Beginning at the line containing "M['brushed_v'] = mat('brushed", output every line to the end of the data below exactly as it appears.
# start of Dataset extract
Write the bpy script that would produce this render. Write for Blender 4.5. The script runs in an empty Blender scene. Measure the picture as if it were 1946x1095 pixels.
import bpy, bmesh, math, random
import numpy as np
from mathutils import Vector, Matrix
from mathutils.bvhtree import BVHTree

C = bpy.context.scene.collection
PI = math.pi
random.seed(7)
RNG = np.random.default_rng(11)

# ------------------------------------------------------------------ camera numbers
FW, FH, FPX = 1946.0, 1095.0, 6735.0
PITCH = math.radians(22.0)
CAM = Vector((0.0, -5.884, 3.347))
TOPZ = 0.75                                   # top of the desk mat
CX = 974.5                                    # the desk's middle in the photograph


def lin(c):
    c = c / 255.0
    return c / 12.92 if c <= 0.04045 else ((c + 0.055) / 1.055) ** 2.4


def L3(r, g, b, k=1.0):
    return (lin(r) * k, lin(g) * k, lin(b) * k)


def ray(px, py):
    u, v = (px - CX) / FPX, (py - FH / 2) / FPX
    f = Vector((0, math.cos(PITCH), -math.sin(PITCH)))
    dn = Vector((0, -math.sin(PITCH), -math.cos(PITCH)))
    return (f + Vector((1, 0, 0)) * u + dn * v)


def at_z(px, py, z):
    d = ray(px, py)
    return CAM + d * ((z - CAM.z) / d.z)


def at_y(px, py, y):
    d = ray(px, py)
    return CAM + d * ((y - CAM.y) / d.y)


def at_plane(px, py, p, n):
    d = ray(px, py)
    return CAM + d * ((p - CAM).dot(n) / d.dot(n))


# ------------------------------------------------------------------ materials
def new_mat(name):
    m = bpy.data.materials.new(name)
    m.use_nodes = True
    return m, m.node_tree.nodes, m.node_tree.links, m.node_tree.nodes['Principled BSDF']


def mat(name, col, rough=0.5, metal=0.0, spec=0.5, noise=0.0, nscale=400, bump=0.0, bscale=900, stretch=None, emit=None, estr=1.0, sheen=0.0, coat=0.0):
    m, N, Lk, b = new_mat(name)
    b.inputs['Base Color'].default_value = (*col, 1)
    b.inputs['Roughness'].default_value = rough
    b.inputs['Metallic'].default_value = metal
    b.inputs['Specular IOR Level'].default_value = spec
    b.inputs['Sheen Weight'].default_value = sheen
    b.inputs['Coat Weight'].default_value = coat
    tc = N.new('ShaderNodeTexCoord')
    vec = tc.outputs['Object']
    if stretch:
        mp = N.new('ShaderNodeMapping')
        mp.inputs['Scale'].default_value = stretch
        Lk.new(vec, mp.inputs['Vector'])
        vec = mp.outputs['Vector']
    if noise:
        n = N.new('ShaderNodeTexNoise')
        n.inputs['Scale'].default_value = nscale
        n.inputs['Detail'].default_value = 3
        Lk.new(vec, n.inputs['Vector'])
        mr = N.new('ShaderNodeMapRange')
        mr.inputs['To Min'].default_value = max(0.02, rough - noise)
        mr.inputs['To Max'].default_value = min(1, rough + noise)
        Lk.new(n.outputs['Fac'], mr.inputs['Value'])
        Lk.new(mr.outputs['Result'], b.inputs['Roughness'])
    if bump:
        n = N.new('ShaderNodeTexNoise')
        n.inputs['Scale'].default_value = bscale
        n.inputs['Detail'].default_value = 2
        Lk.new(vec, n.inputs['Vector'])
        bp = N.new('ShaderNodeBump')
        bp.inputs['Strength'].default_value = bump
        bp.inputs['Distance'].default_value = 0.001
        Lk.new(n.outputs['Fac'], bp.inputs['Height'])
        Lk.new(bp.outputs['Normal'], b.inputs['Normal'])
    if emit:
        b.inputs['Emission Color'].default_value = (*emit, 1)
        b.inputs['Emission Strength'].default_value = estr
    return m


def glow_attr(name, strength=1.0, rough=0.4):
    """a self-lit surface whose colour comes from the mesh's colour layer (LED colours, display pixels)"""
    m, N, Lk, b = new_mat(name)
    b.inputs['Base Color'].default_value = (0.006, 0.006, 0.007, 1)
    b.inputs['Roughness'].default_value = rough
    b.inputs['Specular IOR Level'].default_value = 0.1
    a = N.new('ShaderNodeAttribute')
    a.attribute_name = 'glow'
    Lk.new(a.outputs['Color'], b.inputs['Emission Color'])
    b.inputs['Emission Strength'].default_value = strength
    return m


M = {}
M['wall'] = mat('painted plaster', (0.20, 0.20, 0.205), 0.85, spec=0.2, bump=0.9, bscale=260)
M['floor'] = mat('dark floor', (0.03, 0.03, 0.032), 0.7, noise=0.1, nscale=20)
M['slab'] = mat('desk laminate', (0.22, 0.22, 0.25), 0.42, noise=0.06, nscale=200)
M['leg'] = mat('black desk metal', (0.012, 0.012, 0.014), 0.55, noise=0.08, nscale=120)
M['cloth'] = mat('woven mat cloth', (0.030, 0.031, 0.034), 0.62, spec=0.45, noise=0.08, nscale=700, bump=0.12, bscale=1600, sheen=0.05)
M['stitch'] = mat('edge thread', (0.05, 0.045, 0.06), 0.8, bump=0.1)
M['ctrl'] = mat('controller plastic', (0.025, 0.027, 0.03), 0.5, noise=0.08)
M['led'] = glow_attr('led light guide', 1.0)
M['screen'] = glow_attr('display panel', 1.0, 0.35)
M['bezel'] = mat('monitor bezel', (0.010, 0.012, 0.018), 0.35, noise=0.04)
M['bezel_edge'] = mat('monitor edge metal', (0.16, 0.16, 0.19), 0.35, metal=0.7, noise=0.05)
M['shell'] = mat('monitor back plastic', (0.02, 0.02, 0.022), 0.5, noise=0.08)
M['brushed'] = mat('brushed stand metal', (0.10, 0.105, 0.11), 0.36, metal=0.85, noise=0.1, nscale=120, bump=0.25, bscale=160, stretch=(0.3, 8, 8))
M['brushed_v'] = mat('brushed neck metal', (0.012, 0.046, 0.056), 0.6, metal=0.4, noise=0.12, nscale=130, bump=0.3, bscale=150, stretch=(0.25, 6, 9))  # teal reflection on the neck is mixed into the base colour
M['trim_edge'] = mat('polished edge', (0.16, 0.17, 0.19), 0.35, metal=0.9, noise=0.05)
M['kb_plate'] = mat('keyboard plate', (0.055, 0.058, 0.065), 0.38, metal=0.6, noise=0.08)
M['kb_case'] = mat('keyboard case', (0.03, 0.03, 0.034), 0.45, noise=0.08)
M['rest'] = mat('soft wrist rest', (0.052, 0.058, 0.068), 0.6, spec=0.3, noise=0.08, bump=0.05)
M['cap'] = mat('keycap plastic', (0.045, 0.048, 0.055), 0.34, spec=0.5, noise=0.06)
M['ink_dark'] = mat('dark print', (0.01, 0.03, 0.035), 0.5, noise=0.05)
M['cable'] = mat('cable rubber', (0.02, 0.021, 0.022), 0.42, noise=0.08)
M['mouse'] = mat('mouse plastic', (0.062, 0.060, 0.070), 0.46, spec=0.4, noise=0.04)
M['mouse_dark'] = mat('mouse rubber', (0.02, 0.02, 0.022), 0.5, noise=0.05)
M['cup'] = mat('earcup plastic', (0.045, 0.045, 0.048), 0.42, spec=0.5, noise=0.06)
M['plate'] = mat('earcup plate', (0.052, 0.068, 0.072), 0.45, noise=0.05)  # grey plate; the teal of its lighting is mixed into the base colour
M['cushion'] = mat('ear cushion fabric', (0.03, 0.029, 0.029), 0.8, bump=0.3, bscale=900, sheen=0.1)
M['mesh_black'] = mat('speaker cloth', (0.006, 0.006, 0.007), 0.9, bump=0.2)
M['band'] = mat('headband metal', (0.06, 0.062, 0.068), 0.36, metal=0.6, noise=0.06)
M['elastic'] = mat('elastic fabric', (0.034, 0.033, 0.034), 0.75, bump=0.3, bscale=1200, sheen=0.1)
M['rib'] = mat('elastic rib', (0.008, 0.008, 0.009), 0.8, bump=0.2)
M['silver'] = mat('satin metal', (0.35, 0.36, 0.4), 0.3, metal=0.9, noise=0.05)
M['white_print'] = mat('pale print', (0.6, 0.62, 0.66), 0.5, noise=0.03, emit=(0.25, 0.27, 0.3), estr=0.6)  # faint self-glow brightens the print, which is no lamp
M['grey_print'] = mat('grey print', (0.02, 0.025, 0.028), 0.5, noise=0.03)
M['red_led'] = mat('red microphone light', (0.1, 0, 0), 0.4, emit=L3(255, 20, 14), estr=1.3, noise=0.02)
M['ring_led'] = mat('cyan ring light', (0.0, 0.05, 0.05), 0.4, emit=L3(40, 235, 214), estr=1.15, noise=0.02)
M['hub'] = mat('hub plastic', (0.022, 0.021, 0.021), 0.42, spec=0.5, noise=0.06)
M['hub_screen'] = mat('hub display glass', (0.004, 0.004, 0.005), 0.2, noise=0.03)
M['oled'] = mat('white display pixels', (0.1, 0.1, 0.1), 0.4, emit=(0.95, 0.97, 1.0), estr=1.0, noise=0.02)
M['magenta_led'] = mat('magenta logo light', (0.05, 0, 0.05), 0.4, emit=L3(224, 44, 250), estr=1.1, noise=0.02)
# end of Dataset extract
→ **Written answer**:
M['brushed_v'] = mat('brushed neck metal', (0.012, 0.046, 0.056), 0.6, metal=0.4, noise=0.12, nscale=130, bump=0.3, bscale=150, stretch=(0.25, 6, 9))  # teal reflection on the neck is mixed into the base colour
M['trim_edge'] = mat('polished edge', (0.16, 0.17, 0.19), 0.35, metal=0.9, noise=0.05)
M['kb_plate'] = mat('keyboard plate', (0.055, 0.058, 0.065), 0.38, metal=0.6, noise=0.08)
M['kb_case'] = mat('keyboard case', (0.03, 0.03, 0.034), 0.45, noise=0.08)
M['rest'] = mat('soft wrist rest', (0.052, 0.058, 0.068), 0.6, spec=0.3, noise=0.08, bump=0.05)
M['cap'] = mat('keycap plastic', (0.045, 0.048, 0.055), 0.34, spec=0.5, noise=0.06)
M['ink_dark'] = mat('dark print', (0.01, 0.03, 0.035), 0.5, noise=0.05)
M['cable'] = mat('cable rubber', (0.02, 0.021, 0.022), 0.42, noise=0.08)
M['mouse'] = mat('mouse plastic', (0.062, 0.060, 0.070), 0.46, spec=0.4, noise=0.04)
M['mouse_dark'] = mat('mouse rubber', (0.02, 0.02, 0.022), 0.5, noise=0.05)
M['cup'] = mat('earcup plastic', (0.045, 0.045, 0.048), 0.42, spec=0.5, noise=0.06)
M['plate'] = mat('earcup plate', (0.052, 0.068, 0.072), 0.45, noise=0.05)  # grey plate; the teal of its lighting is mixed into the base colour
M['cushion'] = mat('ear cushion fabric', (0.03, 0.029, 0.029), 0.8, bump=0.3, bscale=900, sheen=0.1)
M['mesh_black'] = mat('speaker cloth', (0.006, 0.006, 0.007), 0.9, bump=0.2)
M['band'] = mat('headband metal', (0.06, 0.062, 0.068), 0.36, metal=0.6, noise=0.06)
M['elastic'] = mat('elastic fabric', (0.034, 0.033, 0.034), 0.75, bump=0.3, bscale=1200, sheen=0.1)
M['rib'] = mat('elastic rib', (0.008, 0.008, 0.009), 0.8, bump=0.2)
M['silver'] = mat('satin metal', (0.35, 0.36, 0.4), 0.3, metal=0.9, noise=0.05)
M['white_print'] = mat('pale print', (0.6, 0.62, 0.66), 0.5, noise=0.03, emit=(0.25, 0.27, 0.3), estr=0.6)  # faint self-glow brightens the print, which is no lamp
M['grey_print'] = mat('grey print', (0.02, 0.025, 0.028), 0.5, noise=0.03)
M['red_led'] = mat('red microphone light', (0.1, 0, 0), 0.4, emit=L3(255, 20, 14), estr=1.3, noise=0.02)
M['ring_led'] = mat('cyan ring light', (0.0, 0.05, 0.05), 0.4, emit=L3(40, 235, 214), estr=1.15, noise=0.02)
M['hub'] = mat('hub plastic', (0.022, 0.021, 0.021), 0.42, spec=0.5, noise=0.06)
M['hub_screen'] = mat('hub display glass', (0.004, 0.004, 0.005), 0.2, noise=0.03)
M['oled'] = mat('white display pixels', (0.1, 0.1, 0.1), 0.4, emit=(0.95, 0.97, 1.0), estr=1.0, noise=0.02)
M['magenta_led'] = mat('magenta logo light', (0.05, 0, 0.05), 0.4, emit=L3(224, 44, 250), estr=1.1, noise=0.02)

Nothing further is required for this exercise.